• [Information shown]
:::::
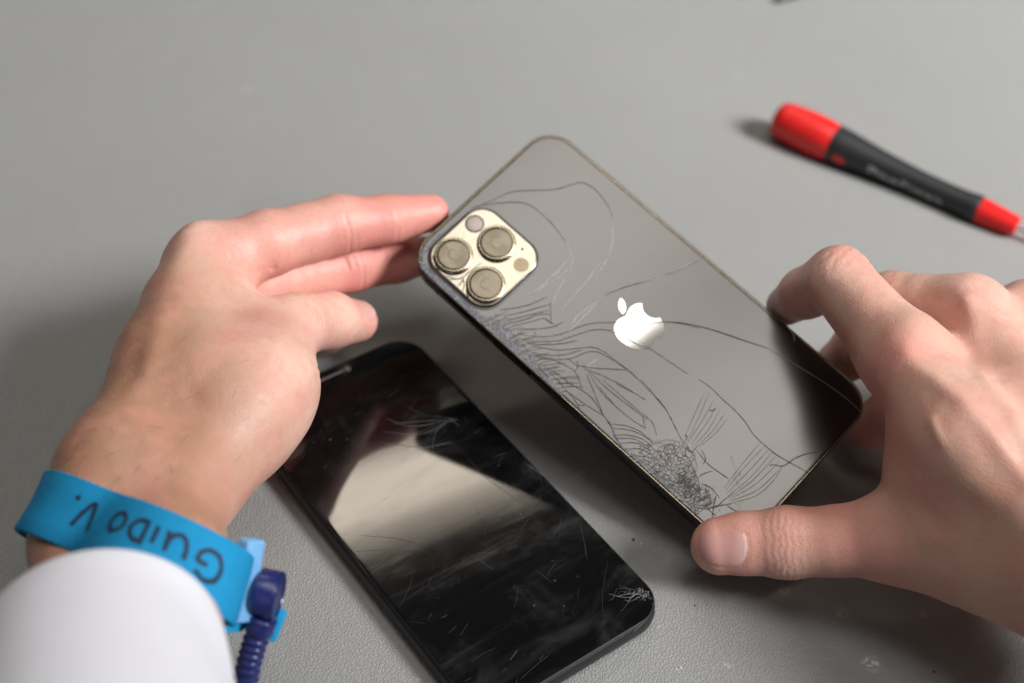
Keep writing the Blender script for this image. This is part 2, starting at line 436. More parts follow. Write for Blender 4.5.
def hand_object(V, F, disp, N, attrs, name):
    V2 = V+N*disp[:, None]
    me = bpy.data.meshes.new(name)
    me.vertices.add(len(V2)); me.vertices.foreach_set('co', (V2*S).astype(np.float32).ravel())
    me.loops.add(F.size); me.loops.foreach_set('vertex_index', F.astype(np.int32).ravel())
    me.polygons.add(len(F)); me.polygons.foreach_set('loop_start', np.arange(0, F.size, 4, dtype=np.int32))
    me.update(calc_edges=True); me.validate()
    for k, v in attrs.items():
        a = me.attributes.new(k, 'FLOAT', 'POINT'); a.data.foreach_set('value', v.astype(np.float32))
    return link(name, me, SKIN)

# ---- the hand in the white cuff, thumb side up, little-finger edge on the mat
L = Hand(); J = L.J; L.kbase = 12.0
iM, mM, rM, pM = J(204, 262, 62, 29), J(214, 296, 46, 33), J(216, 334, 30, 31), J(216, 364, 16, 28)
wr, wu, wl = J(117, 474, 56, 52), J(180, 487, 52, 48), J(150, 500, 30, 52)
L.body(iM, J(163, 360, 60, 37), wr); L.body(mM, J(176, 390, 46, 38), J(150, 470, 46, 46)); L.body(rM, J(176, 420, 32, 36), wl); L.body(pM, J(176, 440, 20, 32), wl)
L.body(J(246, 330, 58, 30), J(257, 387, 54, 46), J(233, 422, 52, 53), J(200, 472, 51, 46))
L.body(J(257, 387, 54, 46), J(200, 390, 57, 50), J(182, 305, 60, 29)); L.body(J(230, 330, 52, 34), J(206, 270, 60, 28))
L.body(wr, J(90, 545, 50, 48), J(88, 640, 58, 48), J(40, 830, 80, 50)); L.body(wu, J(170, 560, 56, 45), J(154, 650, 72, 56), J(110, 840, 95, 62)); L.body(wl, J(140, 570, 44, 50), J(120, 660, 55, 58), J(70, 850, 78, 62))
li = [iM, J(266, 243, 62, 32.5), J(338, 224.5, 61, 28.5), J(388, 219.5, 59, 24), J(430, 213, 57, 18.5)]
lm_ = [mM, J(352, 264, 42, 27), J(396, 259, 38, 23), J(434, 254, 35, 18)]
L.finger(*li, k=9); L.finger(*lm_, k=8)
L.finger(rM, J(312, 310, 25, 24), J(330, 322, 16, 21), J(330, 335, 10, 18), k=6)
L.finger(pM, J(276, 352, 13, 22), J(292, 362, 9, 19), J(296, 372, 8, 16), k=6)
lt = [J(260, 372, 56, 42), J(296, 325, 50, 31), J(330, 320.5, 39, 28.5), J(356, 321.5, 31, 21.5)]
L.finger(*lt, k=9)
allp = np.array([p for (a, ra), (b, rb) in L.base for p in (a, b)]+[p for js, k in L.fing for p, r in js])
V, F = L.surface(0.72, allp.min(0)*1.0-26, allp.max(0)+26)
N = L.grad(V); N /= np.linalg.norm(N, axis=1)[:, None]
view = -fwd
disp = vnoise(V, 0.16, 1)*0.16+vnoise(V, 0.5, 2)*0.05
li = [li[0]]+li[2:]; toward = unit(EYE-li[1][0])
pal = unit(toward*0.75-UP*0.5)
wrk = np.zeros(len(V))
for (c, r), ax, am, sd in ((li[1], li[1][0]-li[0][0], .34, 0), (li[2], li[3][0]-li[2][0], .30, 2), (lm_[1], lm_[1][0]-lm_[0][0], .32, 1)):
    disp += crease(V, N, c, ax, pal, am, 0.6, 16, 0.18, sd)+crease(V, N, c+unit(ax)*2.4, ax, pal, am*.4, 0.55, 16, 0.2, sd+2)+crease(V, N, c-unit(ax)*2.2, ax, pal, am*.3, 0.55, 16, .2, sd+4)
    wrk += 0.35*blob(V, c, 8)
ipc = lt[1][0]; tax = lt[2][0]-lt[1][0]
for o_, am in ((0, .35), (2.6, .28), (-2.8, .3), (5, .2), (-5.4, .2)):
    disp += crease(V, N, ipc+unit(tax)*o_, tax, toward+UP*0.4, am, 0.55, 14, 0.7, o_)
wrk += blob(V, ipc, 10)
notch = at(316, 364, 50)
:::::
• [Problem to solve] Give back exactly the lines from the first line of the data through the line with "return link(name, me, SKIN)", pictures excluded.

• [Answer]
Keep writing the Blender script for this image. This is part 2, starting at line 436. More parts follow. Write for Blender 4.5.
def hand_object(V, F, disp, N, attrs, name):
    V2 = V+N*disp[:, None]
    me = bpy.data.meshes.new(name)
    me.vertices.add(len(V2)); me.vertices.foreach_set('co', (V2*S).astype(np.float32).ravel())
    me.loops.add(F.size); me.loops.foreach_set('vertex_index', F.astype(np.int32).ravel())
    me.polygons.add(len(F)); me.polygons.foreach_set('loop_start', np.arange(0, F.size, 4, dtype=np.int32))
    me.update(calc_edges=True); me.validate()
    for k, v in attrs.items():
        a = me.attributes.new(k, 'FLOAT', 'POINT'); a.data.foreach_set('value', v.astype(np.float32))
    return link(name, me, SKIN)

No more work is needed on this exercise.